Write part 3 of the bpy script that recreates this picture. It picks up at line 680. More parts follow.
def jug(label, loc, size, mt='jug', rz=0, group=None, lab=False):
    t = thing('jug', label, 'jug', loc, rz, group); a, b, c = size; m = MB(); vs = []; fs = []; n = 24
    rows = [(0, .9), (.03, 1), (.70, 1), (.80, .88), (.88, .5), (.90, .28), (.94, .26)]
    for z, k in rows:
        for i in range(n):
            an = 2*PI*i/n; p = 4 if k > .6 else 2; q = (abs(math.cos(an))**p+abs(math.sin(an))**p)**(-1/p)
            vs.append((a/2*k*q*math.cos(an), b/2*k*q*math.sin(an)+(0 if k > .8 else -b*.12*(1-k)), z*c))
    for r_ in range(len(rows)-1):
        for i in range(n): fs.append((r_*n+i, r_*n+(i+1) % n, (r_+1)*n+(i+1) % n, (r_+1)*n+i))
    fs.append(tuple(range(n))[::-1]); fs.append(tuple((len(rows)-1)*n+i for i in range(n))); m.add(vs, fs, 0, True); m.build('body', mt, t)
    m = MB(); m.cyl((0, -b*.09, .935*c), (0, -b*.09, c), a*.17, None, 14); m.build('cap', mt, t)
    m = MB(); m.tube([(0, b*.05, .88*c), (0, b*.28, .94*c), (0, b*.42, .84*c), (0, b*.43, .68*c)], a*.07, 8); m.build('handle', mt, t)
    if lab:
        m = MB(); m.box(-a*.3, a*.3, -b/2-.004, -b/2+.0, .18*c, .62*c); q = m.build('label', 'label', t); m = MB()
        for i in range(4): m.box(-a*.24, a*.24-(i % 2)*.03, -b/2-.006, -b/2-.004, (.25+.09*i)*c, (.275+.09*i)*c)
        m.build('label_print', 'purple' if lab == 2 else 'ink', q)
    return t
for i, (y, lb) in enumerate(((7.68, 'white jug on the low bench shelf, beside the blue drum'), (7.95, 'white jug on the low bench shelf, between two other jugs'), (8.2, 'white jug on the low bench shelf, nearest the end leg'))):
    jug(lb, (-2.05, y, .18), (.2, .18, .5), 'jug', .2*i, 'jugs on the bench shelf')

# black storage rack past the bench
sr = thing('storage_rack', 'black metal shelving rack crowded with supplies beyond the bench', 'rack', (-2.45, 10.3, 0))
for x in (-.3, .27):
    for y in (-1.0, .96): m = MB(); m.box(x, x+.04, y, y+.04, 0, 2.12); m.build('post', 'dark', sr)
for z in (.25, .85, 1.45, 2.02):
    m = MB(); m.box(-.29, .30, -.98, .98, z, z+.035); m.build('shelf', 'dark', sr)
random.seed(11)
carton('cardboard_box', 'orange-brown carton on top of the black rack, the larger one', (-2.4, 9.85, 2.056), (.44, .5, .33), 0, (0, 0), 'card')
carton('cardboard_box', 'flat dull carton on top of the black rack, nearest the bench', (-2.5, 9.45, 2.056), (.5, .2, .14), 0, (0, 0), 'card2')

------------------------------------

● WRITTEN EXERCISE: Repeat the material above exactly.

● EXERCISE SOLUTION:
Write part 3 of the bpy script that recreates this picture. It picks up at line 680. More parts follow.
def jug(label, loc, size, mt='jug', rz=0, group=None, lab=False):
    t = thing('jug', label, 'jug', loc, rz, group); a, b, c = size; m = MB(); vs = []; fs = []; n = 24
    rows = [(0, .9), (.03, 1), (.70, 1), (.80, .88), (.88, .5), (.90, .28), (.94, .26)]
    for z, k in rows:
        for i in range(n):
            an = 2*PI*i/n; p = 4 if k > .6 else 2; q = (abs(math.cos(an))**p+abs(math.sin(an))**p)**(-1/p)
            vs.append((a/2*k*q*math.cos(an), b/2*k*q*math.sin(an)+(0 if k > .8 else -b*.12*(1-k)), z*c))
    for r_ in range(len(rows)-1):
        for i in range(n): fs.append((r_*n+i, r_*n+(i+1) % n, (r_+1)*n+(i+1) % n, (r_+1)*n+i))
    fs.append(tuple(range(n))[::-1]); fs.append(tuple((len(rows)-1)*n+i for i in range(n))); m.add(vs, fs, 0, True); m.build('body', mt, t)
    m = MB(); m.cyl((0, -b*.09, .935*c), (0, -b*.09, c), a*.17, None, 14); m.build('cap', mt, t)
    m = MB(); m.tube([(0, b*.05, .88*c), (0, b*.28, .94*c), (0, b*.42, .84*c), (0, b*.43, .68*c)], a*.07, 8); m.build('handle', mt, t)
    if lab:
        m = MB(); m.box(-a*.3, a*.3, -b/2-.004, -b/2+.0, .18*c, .62*c); q = m.build('label', 'label', t); m = MB()
        for i in range(4): m.box(-a*.24, a*.24-(i % 2)*.03, -b/2-.006, -b/2-.004, (.25+.09*i)*c, (.275+.09*i)*c)
        m.build('label_print', 'purple' if lab == 2 else 'ink', q)
    return t
for i, (y, lb) in enumerate(((7.68, 'white jug on the low bench shelf, beside the blue drum'), (7.95, 'white jug on the low bench shelf, between two other jugs'), (8.2, 'white jug on the low bench shelf, nearest the end leg'))):
    jug(lb, (-2.05, y, .18), (.2, .18, .5), 'jug', .2*i, 'jugs on the bench shelf')

# black storage rack past the bench
sr = thing('storage_rack', 'black metal shelving rack crowded with supplies beyond the bench', 'rack', (-2.45, 10.3, 0))
for x in (-.3, .27):
    for y in (-1.0, .96): m = MB(); m.box(x, x+.04, y, y+.04, 0, 2.12); m.build('post', 'dark', sr)
for z in (.25, .85, 1.45, 2.02):
    m = MB(); m.box(-.29, .30, -.98, .98, z, z+.035); m.build('shelf', 'dark', sr)
random.seed(11)
carton('cardboard_box', 'orange-brown carton on top of the black rack, the larger one', (-2.4, 9.85, 2.056), (.44, .5, .33), 0, (0, 0), 'card')
carton('cardboard_box', 'flat dull carton on top of the black rack, nearest the bench', (-2.5, 9.45, 2.056), (.5, .2, .14), 0, (0, 0), 'card2')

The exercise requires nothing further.